Independent Senator Nick Xenaphon, who was joined by Margaret Pomeranz, Quentin Dempster and Save our SBS spokesperson Steve Aujard, will table the petition in Parliament.

The petition objects to SBS increasing primetime ads from 5 to 10 minutes in a bid to make up a government funding shortfall.

“This is actually about protecting a public broadcaster that has done very well over the years in terms of its content and its impact on the Australian society for the better,” Xenaphon said.

“If you go down this path there (is) nothing to stop future governments saying … ‘you’re going to get more money from commercial revenue, from advertising revenue; we’re going to cut your budget further’.

“Putting advertising on it, or increased levels of advertising, is, I think, quite destructive of its charter obligations.”

Labor and the Greens also oppose the move.

SBS Managing Director Michael Ebeid has previously noted, “…should this legislation pass Parliament, SBS would only implement additional advertising in programs and timeslots where the advertising return could genuinely aid our ability to invest in Australian content.”

Senator Xenophon said he would fight to restore funding to SBS and help the Government find other savings.

Source: ABC

3 Responses

  1. Everything about this infuriates me. Xenophon has absolutely no hope of getting more funding to SBS but he will actively stand in the way of a really simple bit of legislation that will allow the corporation to make the most of what it has. Pomeranz should know better too. I get that she thinks she’s being everyone’s favourite cool public broadcaster but the reality is that when SBS can’t get this legislation through, a bunch of programmes & people will actually just have to go. She will have directly contributed to hobbling the broadcaster. And she’s been told numerous times by SBS employees that this is the case. However it seems grandstanding comes first. It’s one thing for the Liberal government to make cuts to the two public broadcasters. You expect that. It’s what they do. It’s a whole other thing when lefty types shove a spear in from the other end.

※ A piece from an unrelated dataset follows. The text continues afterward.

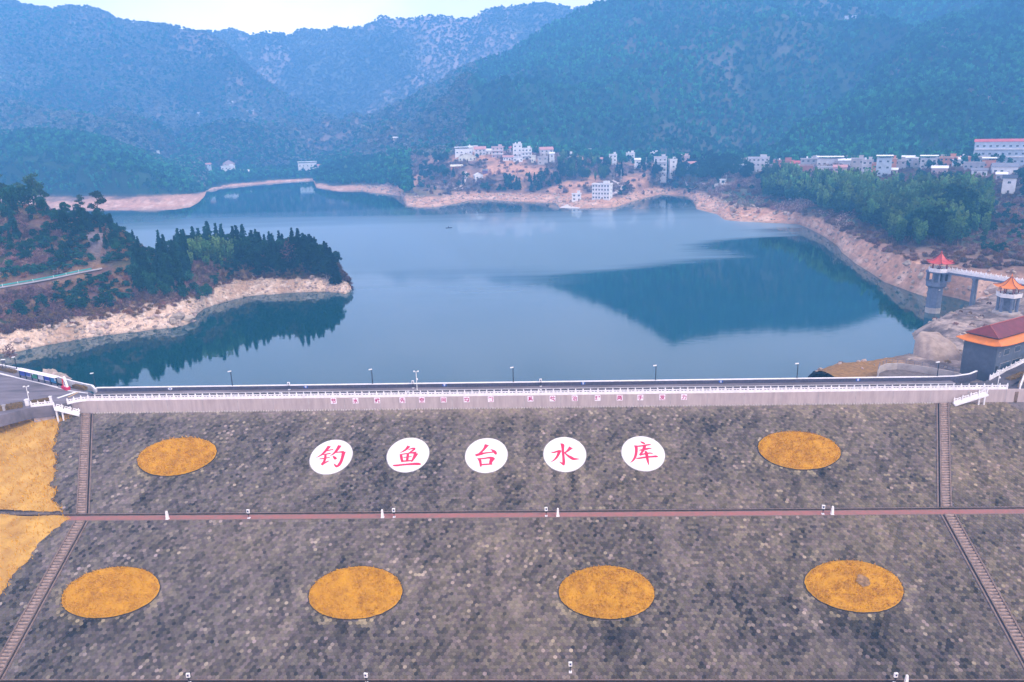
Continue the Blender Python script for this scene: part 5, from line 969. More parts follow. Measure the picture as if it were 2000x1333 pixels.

  2. I think we should just sell of abc and maybe sbs, but if they think more ads in needed then go ahead don’t listen to silly people, I’m sure if they don’t do it sbs might have to shut down, govs shouldn’t own any tv unless it’s different cultures news

    1. Perhaps SBS and ABC should sell subscriptions(voluntary, of course! we don’t want licence fees reinstated by stealth). SBS should never have been running ads in the first place as they operate under the same category of licence as the ABC, Category A = National(I don’t use the word ‘Class’ because that word implies a quality often absent from many of the programmes on SBS lately). Subscriptions could be annual but no more than $25 per annum and subscribers receive a monthly hard-copy(not internet download) book detailing programming over any given month, much in the same fashion as community radio funded itself in the earlier days of that medium.